Sì, concordo. Non va dimenticata la storia. Essere filorussi in Slovacchia è un’altra cosa. L’Italia non ha passato metà del Novecento a fare da zona cuscinetto tra i due blocchi, e dalla parte sbagliata, come l’Europa centrale. Durante gli anni ‘70 le popolazioni della regione iniziarono a sentire di appartenere all’Occidente e a considerare la separazione dall’Europa occidentale come frutto di un tradimento, di un errore. Questa sensazione di “essere stati ceduti” come una merce, e non come uno Stato sovrano, ha marchiato la nostra auto-identificazione. Anche quelli che ambirebbero ad avere un rapporto più disteso con la Russia, tra cui peraltro ci sono anche io, restano consapevoli dei rischi cui si va incontro. Ucraina docet. Abbiamo probabilmente paura che la storia si ripeta. Di conseguenza non mettiamo mai in dubbio i vantaggi derivanti dall’appartenenza a Nato e Ue, anche quando troviamo legittimo criticare queste istituzioni.

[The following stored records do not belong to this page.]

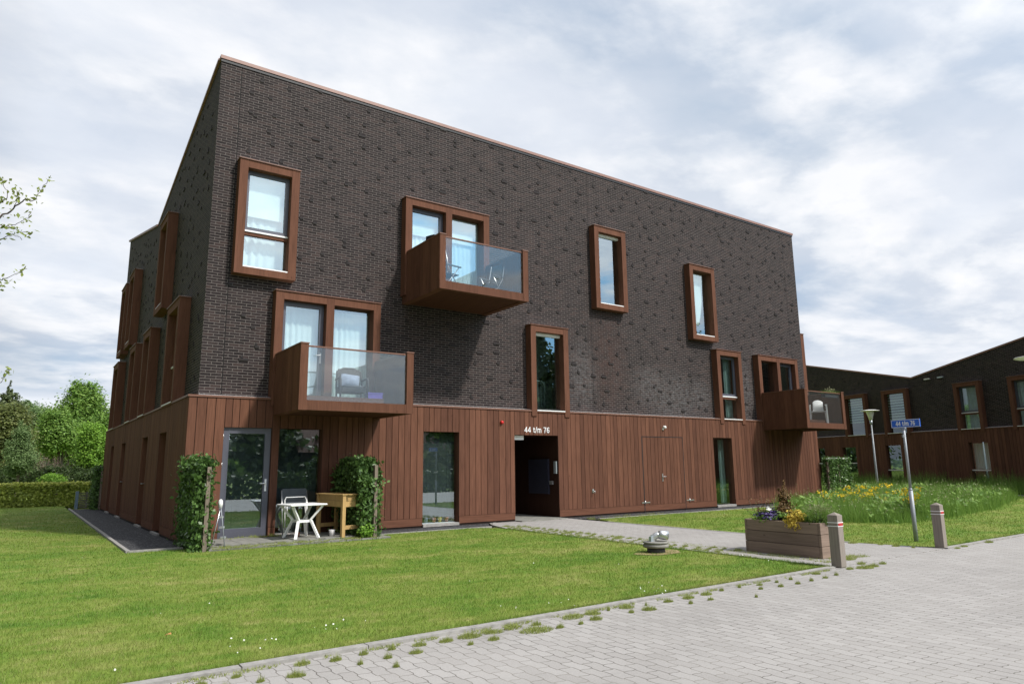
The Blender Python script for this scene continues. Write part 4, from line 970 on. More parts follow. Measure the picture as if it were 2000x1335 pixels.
# meadow
MEAD = [(13.7, -5.9), (14.4, -7.3), (17.2, -7.25), (21.0, -6.7), (27.0, -5.2), (30.6, -3.9), (31.6, -2.4), (31.6, 3.5), (24.6, 3.5), (24.6, -0.9), (18.5, -1.6), (15.2, -3.6)]
n_ = 190000
mx_, my_ = rng.uniform(13.5, 35, n_), rng.uniform(-7.5, 3.5, n_); k_ = inpoly(mx_, my_, MEAD); mx_, my_ = mx_[k_]+rng.normal(size=k_.sum())*.16, my_[k_]+rng.normal(size=k_.sum())*.16; pk_ = np.array([math.sin(a*2.1+1.3*math.sin(b*1.7))*math.cos(b*2.6+a*.5) for a, b in zip(mx_, my_)])
dd_ = np.hypot(mx_-CAM[0], my_-CAM[1]); hgt = rng.uniform(.22, .62, len(mx_))*(0.88+.22*pk_)*np.where(rng.uniform(size=len(mx_)) < .03, 1.45, 1.0)
tag(np_mesh('meadow_grass', blades(mx_, my_, GZ-.02, hgt, .0075+.0003*dd_, .45), 3, M['meadow']), 'tall unmown meadow grass', 'grass', kind='stuff')
s_ = rng.choice(len(mx_), 2600, False); sx, sy = mx_[s_], my_[s_]; sz = GZ+hgt[s_]*rng.uniform(.9, 1.25, 2600)
sc_ = np.stack([sx, sy, sz], 1)
tag(np_mesh('meadow_seed_heads', leaf_quads(sc_, rng.normal(size=sc_.shape)*.3+np.array([-.4, -.8, .1]), rng.uniform(.012, .032, 2600), 2.2), 4, M['seed']), 'pale grass seed heads above the meadow', 'grass', kind='stuff')
n_ = 16000; hx_, hy_ = rng.uniform(13.5, 32, n_), rng.uniform(-7.3, 1.5, n_); k_ = inpoly(hx_, hy_, MEAD); hx_, hy_ = hx_[k_], hy_[k_]
cl_ = np.sin(hx_*1.9+np.sin(hy_*2.3))*np.sin(hy_*2.9+hx_*.7); k_ = cl_ > -.1; hx_, hy_, cl_ = hx_[k_], hy_[k_], cl_[k_]
hc_ = np.stack([hx_, hy_, GZ+rng.uniform(.05, .48, len(hx_))*(.7+.5*cl_)], 1)
tag(np_mesh('meadow_herbs', leaf_quads(hc_, rng.normal(size=hc_.shape)*.6+np.array([-.3, -.6, .6]), rng.uniform(.05, .12, len(hc_)), 1.7), 4, M['t_green']), 'broad-leaved herbs growing through the meadow', 'herbs', kind='stuff')
pa_, pb_ = on_z(1825, 964.5, .09), on_z(2010, 967.5, .09); dv_ = (pb_-pa_); pn_ = np.array([-dv_[1], dv_[0]])/np.hypot(dv_[0], dv_[1])*.28
sheet('path', [(pa_[0]-pn_[0], pa_[1]-pn_[1]), (pb_[0]-pn_[0], pb_[1]-pn_[1]), (pb_[0]+pn_[0], pb_[1]+pn_[1]), (pa_[0]+pn_[0], pa_[1]+pn_[1])], .095, M['kerb'])
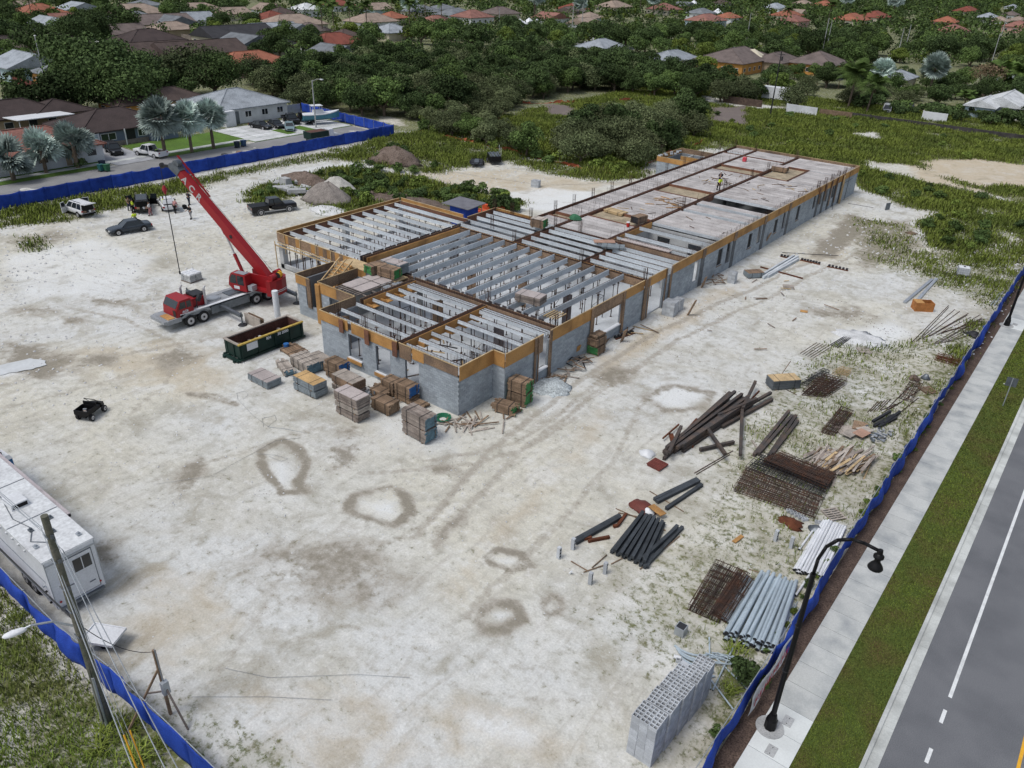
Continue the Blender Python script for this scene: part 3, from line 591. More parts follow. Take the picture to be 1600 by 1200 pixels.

Nel memorandum siglato nel 2019 tra Autorità portuale di Trieste e Cina si prevedeva un aumento dello scambio commerciale tra Trieste e Košice, la seconda città della Slovacchia. Ora quel progetto sembra naufragato, ma la proposta ha suggerito che connettere lo scalo giuliano all’interporto di questa città della Slovacchia orientale possa essere una mossa intelligente. Anche alla luce di questo, credi che Trieste potrebbe ambire a diventare il porto principale della Slovacchia? 

I nostri porti di riferimento restano Rotterdam e Amburgo. Per l’Adriatico penso che Koper/Capodistria sia più ambito di Trieste. E sta crescendo anche l’interazione con Fiume/Rijeka. In prospettiva slovacca, potrei sbagliarmi, Trieste non offre un valore aggiunto rispetti ai due rivali. Paradossalmente, penso che proprio il tentato sbarco degli investitori cinesi abbia allarmato le autorità slovacche. Bratislava guarda con estremo sospetto agli investimenti di Pechino, che è molto più brava ad annunciare intese commerciali che ad attuarle. È accaduto anche da noi nel 2017 quando l’ex premier Robert Fico accolse il primo treno merci cinese a Bratislava, annunciando che ne sarebbero arrivati ogni settimana: si parlava di un volume di 500 treni all’anno. Quel treno, però, rimase l’unico. Quando si dialoga coi cinesi, bisogna sempre distinguere tra velleità e possibilità reali.